→ Aim of the exercise:
From the entries below, reproduce exactly the lines from the one with "Model this scene" through the one with "level is z=0", both included, without images.

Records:
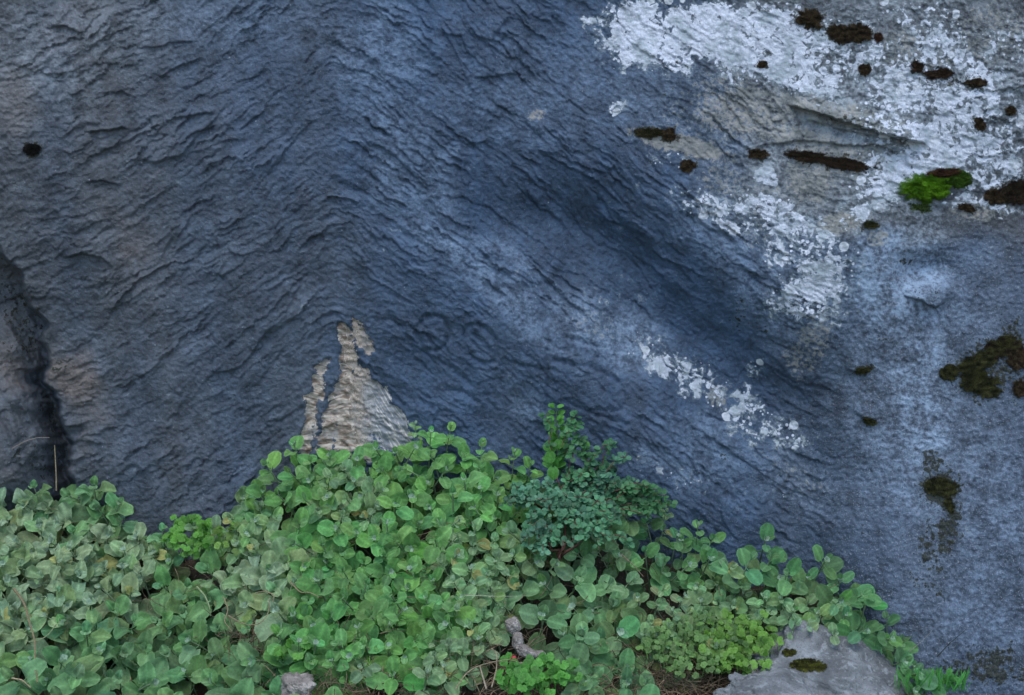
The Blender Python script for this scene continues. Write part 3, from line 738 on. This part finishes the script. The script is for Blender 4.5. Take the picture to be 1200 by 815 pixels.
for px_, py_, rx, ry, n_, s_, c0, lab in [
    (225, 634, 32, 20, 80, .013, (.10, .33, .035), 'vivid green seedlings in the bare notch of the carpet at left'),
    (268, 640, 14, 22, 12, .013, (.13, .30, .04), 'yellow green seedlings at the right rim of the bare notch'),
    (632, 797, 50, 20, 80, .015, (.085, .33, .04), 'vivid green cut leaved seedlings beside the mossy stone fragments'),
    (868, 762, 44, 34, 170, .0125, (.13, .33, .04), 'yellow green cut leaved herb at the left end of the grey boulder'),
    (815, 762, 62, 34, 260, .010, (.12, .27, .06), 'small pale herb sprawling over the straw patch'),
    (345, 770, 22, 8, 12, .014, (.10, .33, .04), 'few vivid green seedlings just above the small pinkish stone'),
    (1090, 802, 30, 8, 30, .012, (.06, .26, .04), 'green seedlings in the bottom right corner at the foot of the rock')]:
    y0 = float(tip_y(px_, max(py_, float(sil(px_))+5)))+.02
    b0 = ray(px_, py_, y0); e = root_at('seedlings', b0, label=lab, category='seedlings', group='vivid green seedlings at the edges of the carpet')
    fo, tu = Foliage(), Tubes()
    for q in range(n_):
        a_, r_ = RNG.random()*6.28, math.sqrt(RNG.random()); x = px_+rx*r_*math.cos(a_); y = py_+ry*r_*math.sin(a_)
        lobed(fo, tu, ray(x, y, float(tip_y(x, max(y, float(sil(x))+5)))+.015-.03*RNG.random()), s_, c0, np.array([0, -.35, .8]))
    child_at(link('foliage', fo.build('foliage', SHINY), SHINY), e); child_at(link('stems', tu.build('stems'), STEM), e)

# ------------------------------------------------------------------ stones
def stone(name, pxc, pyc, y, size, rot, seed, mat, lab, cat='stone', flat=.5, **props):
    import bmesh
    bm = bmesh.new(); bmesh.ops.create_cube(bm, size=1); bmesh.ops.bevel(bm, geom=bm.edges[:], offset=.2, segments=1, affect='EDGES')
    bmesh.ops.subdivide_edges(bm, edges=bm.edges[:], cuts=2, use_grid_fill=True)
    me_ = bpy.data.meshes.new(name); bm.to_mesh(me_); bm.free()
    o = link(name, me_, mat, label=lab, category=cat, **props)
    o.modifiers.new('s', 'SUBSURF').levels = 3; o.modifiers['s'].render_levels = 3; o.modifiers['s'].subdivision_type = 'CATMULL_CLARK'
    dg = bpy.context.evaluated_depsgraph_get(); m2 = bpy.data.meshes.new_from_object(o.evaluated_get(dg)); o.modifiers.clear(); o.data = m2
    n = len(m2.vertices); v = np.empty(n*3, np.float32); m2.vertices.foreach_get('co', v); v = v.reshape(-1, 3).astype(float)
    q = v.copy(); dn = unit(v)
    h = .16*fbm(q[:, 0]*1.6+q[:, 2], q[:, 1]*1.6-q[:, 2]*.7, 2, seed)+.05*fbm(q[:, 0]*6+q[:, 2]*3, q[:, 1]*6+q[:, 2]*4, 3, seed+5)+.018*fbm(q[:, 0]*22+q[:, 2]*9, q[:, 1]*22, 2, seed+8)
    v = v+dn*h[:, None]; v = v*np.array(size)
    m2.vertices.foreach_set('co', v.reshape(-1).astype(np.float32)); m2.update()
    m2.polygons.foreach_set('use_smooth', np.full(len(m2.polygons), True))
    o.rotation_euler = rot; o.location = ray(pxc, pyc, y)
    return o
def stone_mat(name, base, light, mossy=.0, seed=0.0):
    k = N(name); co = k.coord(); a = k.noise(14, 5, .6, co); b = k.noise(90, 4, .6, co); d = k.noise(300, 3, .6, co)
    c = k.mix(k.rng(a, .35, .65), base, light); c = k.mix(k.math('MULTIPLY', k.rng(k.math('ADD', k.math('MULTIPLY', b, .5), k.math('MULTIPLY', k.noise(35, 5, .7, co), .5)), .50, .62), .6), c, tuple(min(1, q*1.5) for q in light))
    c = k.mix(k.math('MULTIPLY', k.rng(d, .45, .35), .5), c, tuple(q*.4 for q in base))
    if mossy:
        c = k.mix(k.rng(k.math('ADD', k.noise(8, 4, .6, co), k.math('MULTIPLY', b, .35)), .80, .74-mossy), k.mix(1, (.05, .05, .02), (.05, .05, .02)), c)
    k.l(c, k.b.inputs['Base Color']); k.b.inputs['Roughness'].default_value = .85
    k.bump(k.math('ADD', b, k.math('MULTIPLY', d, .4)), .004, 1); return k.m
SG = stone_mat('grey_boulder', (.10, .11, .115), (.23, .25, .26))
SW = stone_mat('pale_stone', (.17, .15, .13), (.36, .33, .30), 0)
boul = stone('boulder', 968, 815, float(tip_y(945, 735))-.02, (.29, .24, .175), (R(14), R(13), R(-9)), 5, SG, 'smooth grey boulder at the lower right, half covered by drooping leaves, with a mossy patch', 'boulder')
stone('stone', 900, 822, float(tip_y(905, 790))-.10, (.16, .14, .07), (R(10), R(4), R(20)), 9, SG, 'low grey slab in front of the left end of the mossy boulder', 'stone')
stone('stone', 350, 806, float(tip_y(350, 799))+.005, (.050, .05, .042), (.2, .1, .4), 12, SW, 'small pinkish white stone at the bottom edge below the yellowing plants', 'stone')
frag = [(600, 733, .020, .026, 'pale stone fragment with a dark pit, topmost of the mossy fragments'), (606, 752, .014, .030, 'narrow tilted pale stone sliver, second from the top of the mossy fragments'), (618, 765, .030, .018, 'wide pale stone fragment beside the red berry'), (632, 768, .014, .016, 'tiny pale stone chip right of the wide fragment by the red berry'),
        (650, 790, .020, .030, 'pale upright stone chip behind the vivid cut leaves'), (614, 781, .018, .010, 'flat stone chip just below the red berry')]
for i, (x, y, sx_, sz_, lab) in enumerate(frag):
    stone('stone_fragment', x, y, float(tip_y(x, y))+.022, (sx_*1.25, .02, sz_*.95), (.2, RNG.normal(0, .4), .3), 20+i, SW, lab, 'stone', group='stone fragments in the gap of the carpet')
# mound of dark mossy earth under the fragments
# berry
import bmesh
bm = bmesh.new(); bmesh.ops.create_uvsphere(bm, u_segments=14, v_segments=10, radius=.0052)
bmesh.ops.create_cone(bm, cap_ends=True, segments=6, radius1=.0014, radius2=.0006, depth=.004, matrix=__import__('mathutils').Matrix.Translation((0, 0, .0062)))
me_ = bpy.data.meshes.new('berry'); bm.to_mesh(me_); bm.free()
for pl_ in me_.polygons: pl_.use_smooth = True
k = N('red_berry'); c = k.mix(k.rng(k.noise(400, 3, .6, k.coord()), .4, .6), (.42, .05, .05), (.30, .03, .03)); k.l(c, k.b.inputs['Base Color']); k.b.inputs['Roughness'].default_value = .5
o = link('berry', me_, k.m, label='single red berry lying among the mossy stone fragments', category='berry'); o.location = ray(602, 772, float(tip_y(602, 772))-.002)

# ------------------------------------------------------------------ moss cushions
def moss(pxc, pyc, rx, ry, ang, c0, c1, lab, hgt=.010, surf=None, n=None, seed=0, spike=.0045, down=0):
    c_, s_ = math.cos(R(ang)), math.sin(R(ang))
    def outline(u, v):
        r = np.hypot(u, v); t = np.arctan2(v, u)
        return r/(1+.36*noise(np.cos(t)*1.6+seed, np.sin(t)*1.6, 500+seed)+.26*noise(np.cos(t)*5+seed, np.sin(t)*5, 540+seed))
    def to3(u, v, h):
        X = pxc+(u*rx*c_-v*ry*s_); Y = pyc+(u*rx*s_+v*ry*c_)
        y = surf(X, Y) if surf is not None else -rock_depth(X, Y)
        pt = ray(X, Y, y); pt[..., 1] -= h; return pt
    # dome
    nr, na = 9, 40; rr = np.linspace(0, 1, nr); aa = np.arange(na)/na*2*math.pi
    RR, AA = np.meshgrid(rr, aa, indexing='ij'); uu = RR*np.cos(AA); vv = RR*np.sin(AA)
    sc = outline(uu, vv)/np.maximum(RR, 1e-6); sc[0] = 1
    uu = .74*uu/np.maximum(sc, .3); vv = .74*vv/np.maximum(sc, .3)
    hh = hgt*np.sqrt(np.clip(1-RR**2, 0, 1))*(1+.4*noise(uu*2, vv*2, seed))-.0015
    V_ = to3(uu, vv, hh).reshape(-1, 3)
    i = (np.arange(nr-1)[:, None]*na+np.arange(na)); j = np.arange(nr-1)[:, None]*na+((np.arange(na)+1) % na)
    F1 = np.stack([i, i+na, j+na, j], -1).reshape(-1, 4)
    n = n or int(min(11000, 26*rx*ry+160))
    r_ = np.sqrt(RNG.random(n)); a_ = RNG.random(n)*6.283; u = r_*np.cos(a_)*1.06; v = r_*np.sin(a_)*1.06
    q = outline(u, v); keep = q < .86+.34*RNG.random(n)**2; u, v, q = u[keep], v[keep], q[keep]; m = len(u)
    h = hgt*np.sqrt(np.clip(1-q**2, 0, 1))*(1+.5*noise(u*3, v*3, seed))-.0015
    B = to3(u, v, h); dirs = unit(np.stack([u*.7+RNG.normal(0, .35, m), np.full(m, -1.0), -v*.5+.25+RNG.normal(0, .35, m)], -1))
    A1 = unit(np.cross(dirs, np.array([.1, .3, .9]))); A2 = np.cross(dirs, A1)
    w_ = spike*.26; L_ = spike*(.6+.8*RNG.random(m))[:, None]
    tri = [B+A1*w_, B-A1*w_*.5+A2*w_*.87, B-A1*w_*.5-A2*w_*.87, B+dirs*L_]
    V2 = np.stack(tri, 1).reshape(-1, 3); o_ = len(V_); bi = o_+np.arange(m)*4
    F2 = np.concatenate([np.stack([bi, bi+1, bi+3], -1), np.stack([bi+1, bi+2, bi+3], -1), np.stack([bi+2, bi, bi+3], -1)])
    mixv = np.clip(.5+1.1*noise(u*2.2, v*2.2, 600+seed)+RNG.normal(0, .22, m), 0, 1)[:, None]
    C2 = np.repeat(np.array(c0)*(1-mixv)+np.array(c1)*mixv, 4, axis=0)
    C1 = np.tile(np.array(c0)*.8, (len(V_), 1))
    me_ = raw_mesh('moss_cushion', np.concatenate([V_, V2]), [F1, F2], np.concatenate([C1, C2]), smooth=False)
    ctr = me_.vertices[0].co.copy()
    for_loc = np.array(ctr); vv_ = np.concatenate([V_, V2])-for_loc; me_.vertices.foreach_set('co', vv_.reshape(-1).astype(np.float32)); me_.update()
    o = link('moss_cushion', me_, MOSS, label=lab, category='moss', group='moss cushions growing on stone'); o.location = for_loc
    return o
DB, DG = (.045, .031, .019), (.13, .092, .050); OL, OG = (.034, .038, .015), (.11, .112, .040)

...

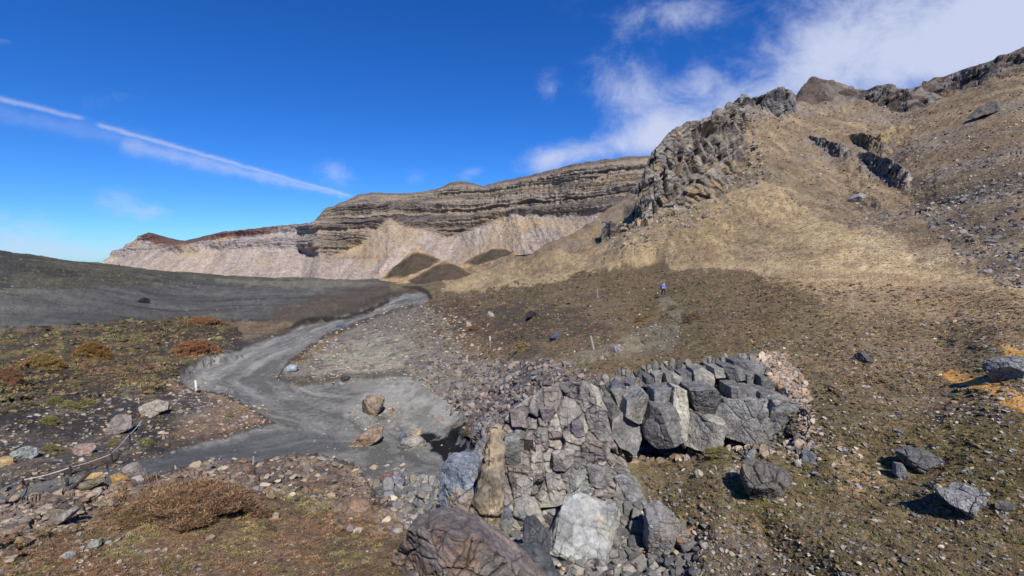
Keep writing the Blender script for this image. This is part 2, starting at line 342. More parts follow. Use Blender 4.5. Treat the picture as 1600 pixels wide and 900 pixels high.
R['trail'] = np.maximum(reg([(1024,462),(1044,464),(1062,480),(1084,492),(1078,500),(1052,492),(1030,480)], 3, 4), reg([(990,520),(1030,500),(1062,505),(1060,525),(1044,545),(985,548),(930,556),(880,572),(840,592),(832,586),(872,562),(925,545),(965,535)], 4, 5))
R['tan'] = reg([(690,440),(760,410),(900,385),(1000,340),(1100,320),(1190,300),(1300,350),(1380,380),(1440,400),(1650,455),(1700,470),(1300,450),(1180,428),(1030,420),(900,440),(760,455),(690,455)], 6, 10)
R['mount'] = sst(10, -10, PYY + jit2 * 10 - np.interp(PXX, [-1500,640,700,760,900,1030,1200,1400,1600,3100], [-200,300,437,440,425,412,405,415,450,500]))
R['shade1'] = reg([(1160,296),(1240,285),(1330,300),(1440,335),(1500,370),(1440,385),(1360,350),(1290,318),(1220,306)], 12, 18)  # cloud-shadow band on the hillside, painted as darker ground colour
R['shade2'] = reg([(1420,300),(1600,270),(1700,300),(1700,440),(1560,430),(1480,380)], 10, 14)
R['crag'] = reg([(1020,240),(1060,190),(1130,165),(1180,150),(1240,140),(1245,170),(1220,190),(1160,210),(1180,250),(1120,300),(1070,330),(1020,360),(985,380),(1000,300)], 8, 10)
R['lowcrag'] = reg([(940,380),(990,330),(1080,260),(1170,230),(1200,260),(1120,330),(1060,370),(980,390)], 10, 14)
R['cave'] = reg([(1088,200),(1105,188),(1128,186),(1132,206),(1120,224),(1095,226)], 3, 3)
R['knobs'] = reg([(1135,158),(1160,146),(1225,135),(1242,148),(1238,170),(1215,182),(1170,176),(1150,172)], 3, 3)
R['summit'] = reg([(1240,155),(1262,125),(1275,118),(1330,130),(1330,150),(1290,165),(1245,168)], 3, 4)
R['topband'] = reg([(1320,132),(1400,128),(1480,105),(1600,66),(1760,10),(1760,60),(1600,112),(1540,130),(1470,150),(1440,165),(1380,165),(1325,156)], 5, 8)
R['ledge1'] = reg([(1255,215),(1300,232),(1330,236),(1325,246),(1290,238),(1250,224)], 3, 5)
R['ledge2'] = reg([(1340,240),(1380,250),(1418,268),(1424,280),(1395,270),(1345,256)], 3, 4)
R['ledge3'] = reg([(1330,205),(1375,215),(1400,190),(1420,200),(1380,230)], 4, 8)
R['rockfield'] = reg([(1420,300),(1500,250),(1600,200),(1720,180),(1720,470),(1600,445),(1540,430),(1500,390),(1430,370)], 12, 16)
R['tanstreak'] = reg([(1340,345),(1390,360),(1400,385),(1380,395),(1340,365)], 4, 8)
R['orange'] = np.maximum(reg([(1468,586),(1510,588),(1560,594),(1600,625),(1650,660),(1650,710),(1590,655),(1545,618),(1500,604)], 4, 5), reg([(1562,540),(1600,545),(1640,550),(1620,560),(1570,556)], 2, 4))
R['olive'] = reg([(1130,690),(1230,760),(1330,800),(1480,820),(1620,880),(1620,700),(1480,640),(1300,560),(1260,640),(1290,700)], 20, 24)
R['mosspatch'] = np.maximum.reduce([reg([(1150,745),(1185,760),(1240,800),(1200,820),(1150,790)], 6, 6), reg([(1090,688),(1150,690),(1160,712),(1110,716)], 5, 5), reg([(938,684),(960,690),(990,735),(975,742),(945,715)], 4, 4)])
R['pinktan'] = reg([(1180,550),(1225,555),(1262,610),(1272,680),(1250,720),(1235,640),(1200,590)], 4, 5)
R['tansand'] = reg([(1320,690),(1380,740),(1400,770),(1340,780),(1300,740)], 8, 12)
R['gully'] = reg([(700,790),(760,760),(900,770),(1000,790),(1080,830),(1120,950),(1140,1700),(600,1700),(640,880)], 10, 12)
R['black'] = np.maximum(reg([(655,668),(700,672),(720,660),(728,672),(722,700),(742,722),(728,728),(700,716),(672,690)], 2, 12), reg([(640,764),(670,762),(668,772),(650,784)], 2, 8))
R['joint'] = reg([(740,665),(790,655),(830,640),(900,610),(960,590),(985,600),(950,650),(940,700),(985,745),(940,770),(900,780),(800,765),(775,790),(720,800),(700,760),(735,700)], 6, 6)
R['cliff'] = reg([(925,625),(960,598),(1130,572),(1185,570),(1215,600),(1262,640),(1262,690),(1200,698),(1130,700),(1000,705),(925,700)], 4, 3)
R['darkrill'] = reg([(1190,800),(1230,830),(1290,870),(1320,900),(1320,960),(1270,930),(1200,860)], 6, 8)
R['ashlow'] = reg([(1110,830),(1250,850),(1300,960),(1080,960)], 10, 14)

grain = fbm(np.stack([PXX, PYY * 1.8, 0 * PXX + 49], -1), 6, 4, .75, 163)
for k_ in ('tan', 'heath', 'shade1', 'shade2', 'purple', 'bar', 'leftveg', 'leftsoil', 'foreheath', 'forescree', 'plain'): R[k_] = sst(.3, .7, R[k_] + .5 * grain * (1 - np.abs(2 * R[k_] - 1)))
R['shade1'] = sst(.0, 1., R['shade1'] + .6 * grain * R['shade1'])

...

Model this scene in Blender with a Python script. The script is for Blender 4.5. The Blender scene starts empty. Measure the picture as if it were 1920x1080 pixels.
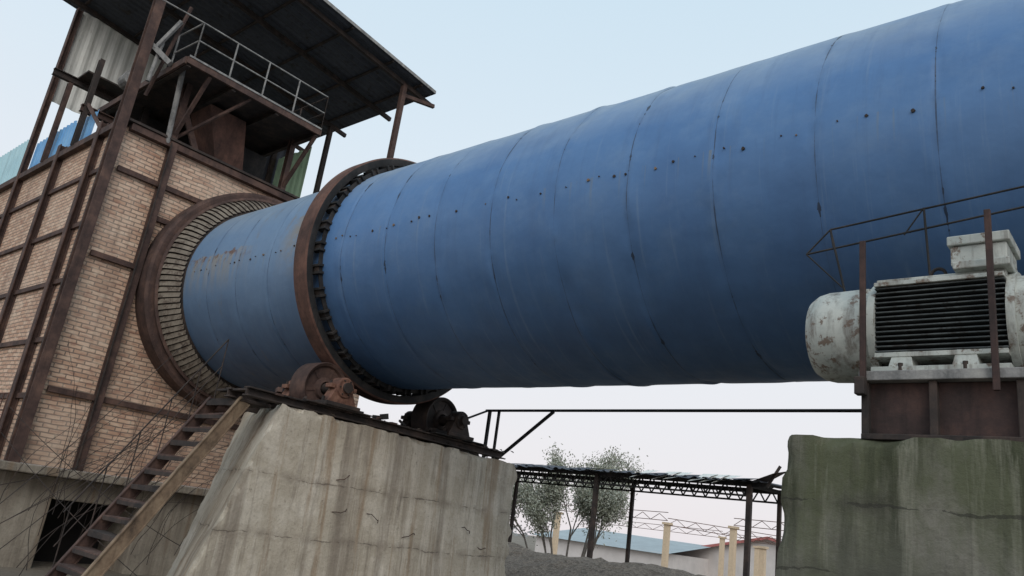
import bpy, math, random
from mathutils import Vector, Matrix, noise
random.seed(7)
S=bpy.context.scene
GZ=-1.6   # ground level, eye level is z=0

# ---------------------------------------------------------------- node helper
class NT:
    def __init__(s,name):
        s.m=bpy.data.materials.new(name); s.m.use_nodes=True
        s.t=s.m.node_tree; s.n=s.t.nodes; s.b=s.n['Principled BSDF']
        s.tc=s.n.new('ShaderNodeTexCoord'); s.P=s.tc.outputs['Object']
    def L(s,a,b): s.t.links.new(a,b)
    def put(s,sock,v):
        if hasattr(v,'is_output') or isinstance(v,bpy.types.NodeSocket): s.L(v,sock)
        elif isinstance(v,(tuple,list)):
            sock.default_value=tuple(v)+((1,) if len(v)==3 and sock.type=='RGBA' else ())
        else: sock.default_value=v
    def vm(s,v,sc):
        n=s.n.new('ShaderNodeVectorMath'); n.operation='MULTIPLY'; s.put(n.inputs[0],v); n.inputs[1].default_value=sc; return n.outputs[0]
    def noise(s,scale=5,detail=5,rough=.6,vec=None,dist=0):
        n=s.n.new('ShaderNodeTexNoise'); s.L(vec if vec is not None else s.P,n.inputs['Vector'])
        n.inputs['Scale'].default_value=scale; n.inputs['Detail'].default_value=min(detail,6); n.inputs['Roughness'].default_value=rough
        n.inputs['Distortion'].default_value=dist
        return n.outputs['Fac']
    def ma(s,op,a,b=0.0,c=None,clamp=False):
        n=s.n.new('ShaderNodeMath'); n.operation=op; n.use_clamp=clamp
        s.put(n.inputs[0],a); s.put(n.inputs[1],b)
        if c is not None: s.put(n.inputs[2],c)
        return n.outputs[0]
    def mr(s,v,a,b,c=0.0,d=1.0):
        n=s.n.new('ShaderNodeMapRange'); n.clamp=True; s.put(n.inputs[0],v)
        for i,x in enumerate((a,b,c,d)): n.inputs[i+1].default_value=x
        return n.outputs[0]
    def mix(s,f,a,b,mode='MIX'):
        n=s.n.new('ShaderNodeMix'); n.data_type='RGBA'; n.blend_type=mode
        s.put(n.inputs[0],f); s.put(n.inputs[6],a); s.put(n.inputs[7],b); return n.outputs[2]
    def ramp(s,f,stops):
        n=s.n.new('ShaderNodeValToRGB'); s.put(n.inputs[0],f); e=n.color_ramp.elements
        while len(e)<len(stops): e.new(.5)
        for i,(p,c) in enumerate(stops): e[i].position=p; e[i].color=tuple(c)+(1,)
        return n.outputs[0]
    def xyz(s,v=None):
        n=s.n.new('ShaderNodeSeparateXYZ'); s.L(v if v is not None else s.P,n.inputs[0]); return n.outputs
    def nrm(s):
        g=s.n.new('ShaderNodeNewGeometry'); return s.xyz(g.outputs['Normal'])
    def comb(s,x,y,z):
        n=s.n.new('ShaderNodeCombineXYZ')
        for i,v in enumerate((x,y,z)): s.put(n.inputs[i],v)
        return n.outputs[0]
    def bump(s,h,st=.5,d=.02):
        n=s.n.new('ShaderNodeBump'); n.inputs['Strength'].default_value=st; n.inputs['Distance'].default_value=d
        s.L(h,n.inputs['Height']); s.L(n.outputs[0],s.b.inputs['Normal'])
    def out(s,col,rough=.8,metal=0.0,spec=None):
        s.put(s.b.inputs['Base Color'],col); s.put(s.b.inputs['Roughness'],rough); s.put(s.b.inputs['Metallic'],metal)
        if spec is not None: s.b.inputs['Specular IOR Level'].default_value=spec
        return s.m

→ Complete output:
Model this scene in Blender with a Python script. The script is for Blender 4.5. The Blender scene starts empty. Measure the picture as if it were 1920x1080 pixels.
import bpy, math, random
from mathutils import Vector, Matrix, noise
random.seed(7)
S=bpy.context.scene
GZ=-1.6   # ground level, eye level is z=0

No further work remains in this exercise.